Directions for this task. Go through the data below and gather each line containing "objects".

[BEGIN]

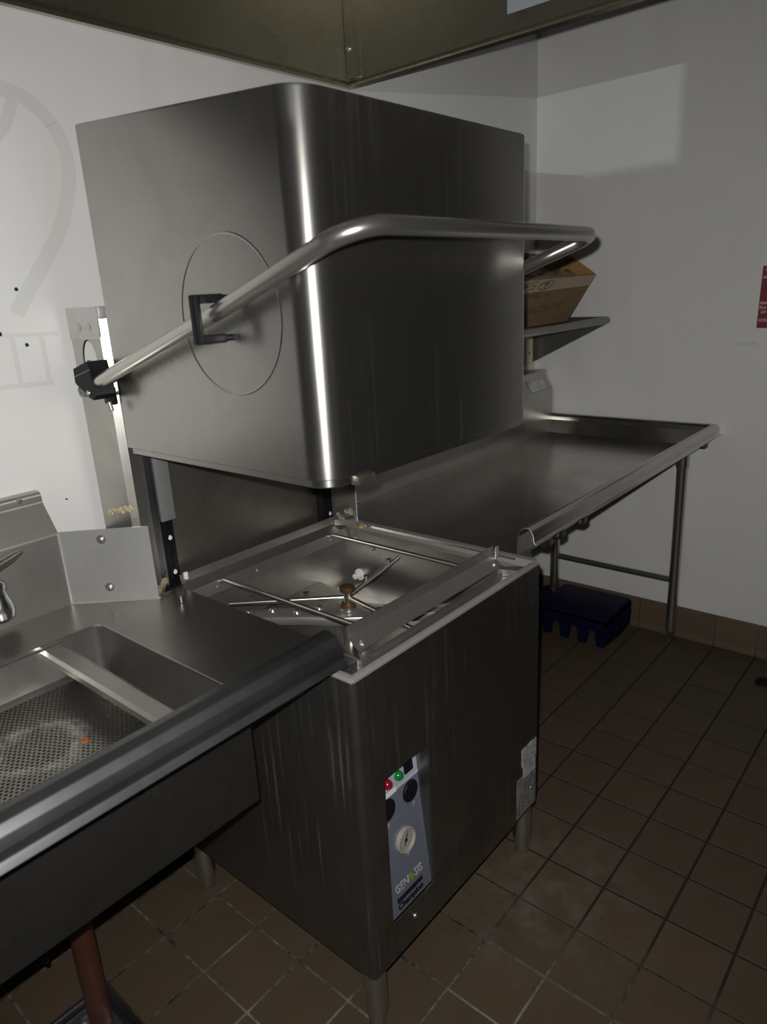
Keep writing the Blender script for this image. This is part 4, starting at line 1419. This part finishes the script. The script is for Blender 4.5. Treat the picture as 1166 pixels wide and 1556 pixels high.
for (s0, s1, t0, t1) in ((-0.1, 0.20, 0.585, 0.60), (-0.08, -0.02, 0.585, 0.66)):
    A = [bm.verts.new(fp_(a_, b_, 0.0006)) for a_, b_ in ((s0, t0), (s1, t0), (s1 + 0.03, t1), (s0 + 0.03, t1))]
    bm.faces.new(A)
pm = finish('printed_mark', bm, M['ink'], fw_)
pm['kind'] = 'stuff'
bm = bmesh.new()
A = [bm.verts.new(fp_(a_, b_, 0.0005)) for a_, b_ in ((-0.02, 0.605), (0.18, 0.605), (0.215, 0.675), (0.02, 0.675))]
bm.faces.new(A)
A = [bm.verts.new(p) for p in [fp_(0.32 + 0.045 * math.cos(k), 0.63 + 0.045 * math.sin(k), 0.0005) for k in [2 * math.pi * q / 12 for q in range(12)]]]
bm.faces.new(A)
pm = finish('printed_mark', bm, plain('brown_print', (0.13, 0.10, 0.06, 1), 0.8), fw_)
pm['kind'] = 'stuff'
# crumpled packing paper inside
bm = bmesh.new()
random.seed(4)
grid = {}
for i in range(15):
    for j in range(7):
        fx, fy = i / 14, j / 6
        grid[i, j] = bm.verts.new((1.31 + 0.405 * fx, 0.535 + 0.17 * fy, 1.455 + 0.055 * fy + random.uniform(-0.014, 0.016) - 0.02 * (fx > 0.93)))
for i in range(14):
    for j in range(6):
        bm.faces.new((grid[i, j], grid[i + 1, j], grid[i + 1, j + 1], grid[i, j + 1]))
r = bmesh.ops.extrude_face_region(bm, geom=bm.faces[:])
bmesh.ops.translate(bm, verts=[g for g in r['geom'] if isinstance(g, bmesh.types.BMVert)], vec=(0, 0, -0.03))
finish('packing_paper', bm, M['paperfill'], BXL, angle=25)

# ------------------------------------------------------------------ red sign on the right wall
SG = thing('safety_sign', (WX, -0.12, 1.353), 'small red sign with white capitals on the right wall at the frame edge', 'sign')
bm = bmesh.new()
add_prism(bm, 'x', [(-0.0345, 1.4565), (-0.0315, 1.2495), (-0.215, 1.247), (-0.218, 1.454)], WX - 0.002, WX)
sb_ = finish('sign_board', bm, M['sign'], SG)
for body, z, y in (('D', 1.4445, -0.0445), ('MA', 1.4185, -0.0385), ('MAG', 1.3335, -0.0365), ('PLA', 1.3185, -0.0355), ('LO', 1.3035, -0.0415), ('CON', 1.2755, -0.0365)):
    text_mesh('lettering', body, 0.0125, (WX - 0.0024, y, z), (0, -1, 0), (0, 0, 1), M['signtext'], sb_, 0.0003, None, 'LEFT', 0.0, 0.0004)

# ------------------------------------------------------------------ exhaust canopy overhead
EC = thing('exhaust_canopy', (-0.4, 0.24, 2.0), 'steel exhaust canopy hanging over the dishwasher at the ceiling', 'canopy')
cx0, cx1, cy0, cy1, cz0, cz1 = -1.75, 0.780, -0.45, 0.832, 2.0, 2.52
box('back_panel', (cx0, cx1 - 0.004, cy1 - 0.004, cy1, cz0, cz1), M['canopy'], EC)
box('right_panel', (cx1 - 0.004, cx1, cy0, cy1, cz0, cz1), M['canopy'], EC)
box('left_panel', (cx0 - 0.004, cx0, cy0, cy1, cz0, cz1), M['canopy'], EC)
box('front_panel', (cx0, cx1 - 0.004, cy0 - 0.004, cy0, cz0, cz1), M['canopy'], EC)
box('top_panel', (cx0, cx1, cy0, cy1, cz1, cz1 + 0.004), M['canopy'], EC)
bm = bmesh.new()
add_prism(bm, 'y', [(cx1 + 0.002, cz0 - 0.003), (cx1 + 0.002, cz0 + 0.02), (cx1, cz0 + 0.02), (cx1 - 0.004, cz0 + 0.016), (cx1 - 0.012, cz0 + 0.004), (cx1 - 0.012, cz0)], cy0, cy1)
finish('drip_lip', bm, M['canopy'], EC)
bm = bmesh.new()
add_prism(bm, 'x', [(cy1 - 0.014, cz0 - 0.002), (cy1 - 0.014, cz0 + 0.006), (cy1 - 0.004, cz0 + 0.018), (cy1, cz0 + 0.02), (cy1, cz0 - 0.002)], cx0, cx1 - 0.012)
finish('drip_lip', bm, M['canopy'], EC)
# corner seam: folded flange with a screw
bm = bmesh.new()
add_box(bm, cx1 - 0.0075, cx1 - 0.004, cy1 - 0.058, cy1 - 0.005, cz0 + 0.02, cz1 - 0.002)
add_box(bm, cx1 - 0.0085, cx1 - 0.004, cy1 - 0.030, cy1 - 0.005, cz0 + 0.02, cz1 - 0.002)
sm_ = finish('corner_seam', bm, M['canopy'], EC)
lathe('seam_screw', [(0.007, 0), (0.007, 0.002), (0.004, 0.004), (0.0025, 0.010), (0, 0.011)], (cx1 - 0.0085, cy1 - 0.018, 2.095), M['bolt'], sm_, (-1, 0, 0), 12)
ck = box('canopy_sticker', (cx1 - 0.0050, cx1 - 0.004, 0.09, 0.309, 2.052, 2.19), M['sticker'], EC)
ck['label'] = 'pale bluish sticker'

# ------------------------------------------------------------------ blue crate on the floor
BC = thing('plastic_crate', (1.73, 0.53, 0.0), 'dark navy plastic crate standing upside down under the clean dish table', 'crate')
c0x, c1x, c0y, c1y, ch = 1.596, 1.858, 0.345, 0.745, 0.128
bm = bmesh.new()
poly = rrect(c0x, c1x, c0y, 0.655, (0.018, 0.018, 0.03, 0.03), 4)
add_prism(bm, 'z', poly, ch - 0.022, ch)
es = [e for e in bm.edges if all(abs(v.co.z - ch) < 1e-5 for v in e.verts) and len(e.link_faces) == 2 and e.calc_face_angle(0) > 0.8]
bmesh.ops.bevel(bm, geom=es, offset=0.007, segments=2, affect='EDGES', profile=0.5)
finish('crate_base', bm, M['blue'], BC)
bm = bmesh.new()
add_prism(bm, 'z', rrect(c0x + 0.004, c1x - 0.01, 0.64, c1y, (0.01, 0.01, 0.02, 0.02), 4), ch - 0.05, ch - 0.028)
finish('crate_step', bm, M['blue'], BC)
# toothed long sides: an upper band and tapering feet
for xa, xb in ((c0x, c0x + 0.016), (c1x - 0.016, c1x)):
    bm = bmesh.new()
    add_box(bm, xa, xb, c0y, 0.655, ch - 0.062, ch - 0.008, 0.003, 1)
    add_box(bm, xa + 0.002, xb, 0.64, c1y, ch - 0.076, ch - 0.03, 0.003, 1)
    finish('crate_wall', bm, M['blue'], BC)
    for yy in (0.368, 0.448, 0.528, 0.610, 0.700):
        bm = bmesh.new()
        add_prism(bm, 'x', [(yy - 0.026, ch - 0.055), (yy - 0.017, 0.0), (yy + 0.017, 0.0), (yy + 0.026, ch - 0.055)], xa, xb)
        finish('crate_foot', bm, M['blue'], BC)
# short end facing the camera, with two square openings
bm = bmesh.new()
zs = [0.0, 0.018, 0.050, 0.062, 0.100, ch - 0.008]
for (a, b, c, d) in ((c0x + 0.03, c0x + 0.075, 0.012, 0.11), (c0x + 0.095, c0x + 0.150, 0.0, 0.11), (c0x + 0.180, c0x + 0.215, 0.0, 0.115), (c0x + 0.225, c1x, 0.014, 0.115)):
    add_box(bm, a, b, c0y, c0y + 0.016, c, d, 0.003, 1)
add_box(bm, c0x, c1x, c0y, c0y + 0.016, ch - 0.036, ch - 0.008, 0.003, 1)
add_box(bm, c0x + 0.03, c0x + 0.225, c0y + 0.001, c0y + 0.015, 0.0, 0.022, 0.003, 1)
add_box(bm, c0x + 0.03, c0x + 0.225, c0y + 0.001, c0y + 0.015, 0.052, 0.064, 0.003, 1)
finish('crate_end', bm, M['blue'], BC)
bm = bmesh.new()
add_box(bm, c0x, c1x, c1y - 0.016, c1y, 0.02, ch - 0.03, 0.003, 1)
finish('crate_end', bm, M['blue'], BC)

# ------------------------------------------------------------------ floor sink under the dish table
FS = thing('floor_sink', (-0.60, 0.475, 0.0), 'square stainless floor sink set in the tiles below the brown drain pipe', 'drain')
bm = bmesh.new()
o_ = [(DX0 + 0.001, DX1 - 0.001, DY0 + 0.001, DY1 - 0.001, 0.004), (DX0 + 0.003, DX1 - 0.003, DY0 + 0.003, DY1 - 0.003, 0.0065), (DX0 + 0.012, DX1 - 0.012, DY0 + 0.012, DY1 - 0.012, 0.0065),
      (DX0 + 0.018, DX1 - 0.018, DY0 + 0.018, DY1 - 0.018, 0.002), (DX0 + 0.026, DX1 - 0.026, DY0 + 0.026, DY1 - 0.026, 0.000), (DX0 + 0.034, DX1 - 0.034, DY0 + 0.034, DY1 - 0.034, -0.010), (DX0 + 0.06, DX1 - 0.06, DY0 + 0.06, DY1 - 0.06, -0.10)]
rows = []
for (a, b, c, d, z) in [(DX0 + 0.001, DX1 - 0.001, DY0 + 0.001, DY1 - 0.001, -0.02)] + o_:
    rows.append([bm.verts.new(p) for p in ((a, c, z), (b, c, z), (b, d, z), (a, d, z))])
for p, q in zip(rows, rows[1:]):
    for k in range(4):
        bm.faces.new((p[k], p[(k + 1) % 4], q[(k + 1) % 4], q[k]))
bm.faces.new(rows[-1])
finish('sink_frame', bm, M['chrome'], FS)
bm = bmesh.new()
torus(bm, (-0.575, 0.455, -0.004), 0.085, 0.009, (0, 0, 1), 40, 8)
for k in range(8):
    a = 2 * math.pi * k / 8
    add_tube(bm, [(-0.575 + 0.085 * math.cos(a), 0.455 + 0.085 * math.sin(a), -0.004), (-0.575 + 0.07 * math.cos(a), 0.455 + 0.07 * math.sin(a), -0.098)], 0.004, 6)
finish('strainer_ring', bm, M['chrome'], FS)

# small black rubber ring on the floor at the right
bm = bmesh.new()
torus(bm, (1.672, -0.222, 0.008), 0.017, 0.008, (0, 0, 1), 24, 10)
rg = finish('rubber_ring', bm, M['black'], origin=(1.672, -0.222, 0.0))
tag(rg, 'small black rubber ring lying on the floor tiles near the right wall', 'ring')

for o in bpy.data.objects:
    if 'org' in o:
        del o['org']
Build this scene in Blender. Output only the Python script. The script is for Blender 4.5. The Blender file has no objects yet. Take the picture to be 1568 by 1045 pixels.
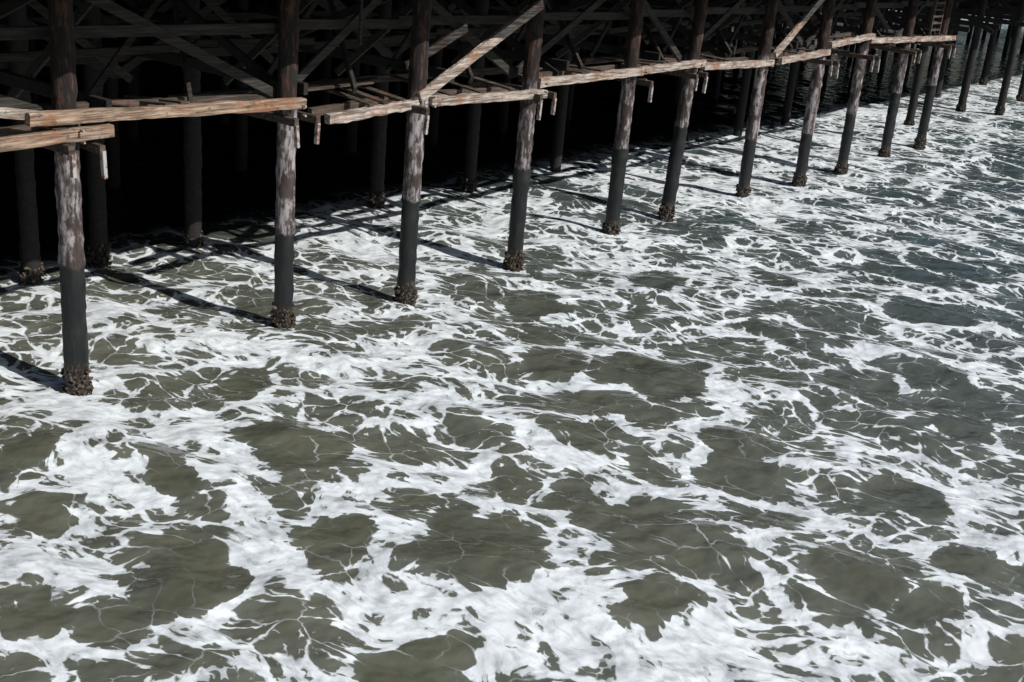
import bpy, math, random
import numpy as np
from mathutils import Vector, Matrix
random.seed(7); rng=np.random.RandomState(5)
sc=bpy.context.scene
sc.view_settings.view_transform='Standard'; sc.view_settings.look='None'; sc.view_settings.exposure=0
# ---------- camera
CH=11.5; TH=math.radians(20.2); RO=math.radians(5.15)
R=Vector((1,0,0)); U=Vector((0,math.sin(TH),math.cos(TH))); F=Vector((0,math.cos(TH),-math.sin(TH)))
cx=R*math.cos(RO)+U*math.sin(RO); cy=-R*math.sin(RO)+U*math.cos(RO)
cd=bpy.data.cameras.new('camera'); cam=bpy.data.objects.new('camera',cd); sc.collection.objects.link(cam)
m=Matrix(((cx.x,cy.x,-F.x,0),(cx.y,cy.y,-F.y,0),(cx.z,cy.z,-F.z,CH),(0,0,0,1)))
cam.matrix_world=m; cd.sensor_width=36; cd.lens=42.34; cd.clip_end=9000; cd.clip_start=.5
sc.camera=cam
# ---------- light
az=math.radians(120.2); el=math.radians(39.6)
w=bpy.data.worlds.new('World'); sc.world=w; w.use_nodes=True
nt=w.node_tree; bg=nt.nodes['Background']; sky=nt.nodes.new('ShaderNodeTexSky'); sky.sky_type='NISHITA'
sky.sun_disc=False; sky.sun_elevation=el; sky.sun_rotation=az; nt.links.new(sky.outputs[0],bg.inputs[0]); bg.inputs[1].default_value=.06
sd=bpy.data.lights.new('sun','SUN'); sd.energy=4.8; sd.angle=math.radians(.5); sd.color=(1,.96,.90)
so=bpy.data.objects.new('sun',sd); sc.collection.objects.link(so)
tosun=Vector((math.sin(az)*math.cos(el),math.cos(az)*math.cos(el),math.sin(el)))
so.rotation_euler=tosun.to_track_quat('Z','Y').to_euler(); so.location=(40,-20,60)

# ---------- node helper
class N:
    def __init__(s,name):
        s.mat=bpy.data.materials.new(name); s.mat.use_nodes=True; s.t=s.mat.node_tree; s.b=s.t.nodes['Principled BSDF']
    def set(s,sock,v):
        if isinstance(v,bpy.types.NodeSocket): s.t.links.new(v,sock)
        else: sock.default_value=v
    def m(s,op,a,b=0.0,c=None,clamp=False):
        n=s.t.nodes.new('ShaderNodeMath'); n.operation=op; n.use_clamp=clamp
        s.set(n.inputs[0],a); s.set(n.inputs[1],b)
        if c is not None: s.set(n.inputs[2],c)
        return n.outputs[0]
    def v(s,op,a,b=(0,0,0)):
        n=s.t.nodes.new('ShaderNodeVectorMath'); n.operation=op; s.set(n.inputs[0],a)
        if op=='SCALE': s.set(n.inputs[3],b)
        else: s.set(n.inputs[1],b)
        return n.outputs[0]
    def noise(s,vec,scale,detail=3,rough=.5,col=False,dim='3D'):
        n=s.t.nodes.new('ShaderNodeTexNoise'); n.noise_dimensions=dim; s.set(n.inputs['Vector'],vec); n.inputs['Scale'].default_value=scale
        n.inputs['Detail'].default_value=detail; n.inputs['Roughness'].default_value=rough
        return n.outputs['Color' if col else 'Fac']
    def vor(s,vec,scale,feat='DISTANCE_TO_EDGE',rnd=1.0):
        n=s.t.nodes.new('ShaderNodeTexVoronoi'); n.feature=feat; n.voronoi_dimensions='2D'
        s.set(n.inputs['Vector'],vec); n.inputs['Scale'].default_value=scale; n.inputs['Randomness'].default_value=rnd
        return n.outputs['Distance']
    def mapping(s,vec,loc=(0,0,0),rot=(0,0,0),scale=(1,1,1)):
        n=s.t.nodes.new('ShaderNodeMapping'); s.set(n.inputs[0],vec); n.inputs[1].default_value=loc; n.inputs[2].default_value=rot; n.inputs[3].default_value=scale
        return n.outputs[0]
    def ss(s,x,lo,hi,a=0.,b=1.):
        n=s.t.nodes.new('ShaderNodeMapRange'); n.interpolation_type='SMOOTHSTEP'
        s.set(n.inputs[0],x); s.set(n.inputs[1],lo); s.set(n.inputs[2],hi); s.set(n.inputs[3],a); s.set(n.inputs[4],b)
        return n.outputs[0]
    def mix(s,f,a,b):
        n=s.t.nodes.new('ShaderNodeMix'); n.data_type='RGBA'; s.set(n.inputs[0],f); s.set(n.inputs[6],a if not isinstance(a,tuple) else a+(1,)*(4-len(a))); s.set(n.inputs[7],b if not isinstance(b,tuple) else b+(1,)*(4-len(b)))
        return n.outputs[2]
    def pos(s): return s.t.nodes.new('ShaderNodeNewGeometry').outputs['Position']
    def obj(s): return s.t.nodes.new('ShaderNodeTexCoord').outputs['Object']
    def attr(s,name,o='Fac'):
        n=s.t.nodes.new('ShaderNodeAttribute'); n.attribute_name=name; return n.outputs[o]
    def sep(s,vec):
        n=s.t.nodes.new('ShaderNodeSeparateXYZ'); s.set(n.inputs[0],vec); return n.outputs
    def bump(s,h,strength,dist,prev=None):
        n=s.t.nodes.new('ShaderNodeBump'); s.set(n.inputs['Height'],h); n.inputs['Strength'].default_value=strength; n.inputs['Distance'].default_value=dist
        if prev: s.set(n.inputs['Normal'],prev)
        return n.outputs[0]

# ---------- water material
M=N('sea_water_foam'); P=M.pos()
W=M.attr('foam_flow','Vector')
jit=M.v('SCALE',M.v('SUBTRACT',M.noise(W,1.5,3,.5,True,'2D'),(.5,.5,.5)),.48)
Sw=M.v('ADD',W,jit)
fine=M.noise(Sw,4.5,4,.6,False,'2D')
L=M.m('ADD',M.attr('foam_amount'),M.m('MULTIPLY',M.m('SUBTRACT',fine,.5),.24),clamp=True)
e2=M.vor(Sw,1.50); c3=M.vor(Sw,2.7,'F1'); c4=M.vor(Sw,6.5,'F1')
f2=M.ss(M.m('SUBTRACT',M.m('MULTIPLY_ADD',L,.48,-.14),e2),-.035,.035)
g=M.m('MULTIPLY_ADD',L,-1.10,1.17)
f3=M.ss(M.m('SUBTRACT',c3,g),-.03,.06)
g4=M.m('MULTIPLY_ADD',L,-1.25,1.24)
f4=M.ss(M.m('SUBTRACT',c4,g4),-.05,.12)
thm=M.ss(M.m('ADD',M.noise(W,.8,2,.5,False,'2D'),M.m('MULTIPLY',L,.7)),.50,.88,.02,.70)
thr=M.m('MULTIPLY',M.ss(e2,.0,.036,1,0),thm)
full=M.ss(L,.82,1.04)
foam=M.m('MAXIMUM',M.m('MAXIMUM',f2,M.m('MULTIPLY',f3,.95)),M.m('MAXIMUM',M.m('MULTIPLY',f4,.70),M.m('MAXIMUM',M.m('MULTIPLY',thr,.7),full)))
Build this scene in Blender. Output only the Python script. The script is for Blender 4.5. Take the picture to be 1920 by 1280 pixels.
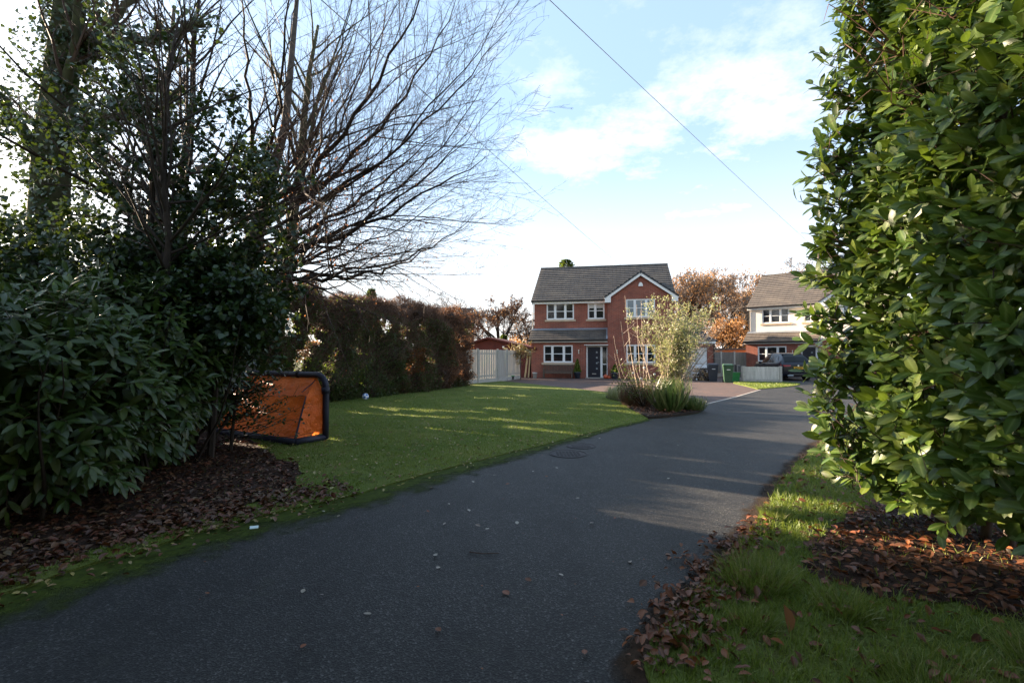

[END]

Solution to the problem.
for o in bpy.data.objects:
Build this scene in Blender. Output only the Python script. The script is for Blender 4.5. The Blender file has no objects yet. Take the picture to be 1568 by 1045 pixels.
cd=bpy.data.cameras.new('camera'); cam=bpy.data.objects.new('camera',cd); sc.collection.objects.link(cam)
so=bpy.data.objects.new('sun',sd); sc.collection.objects.link(so)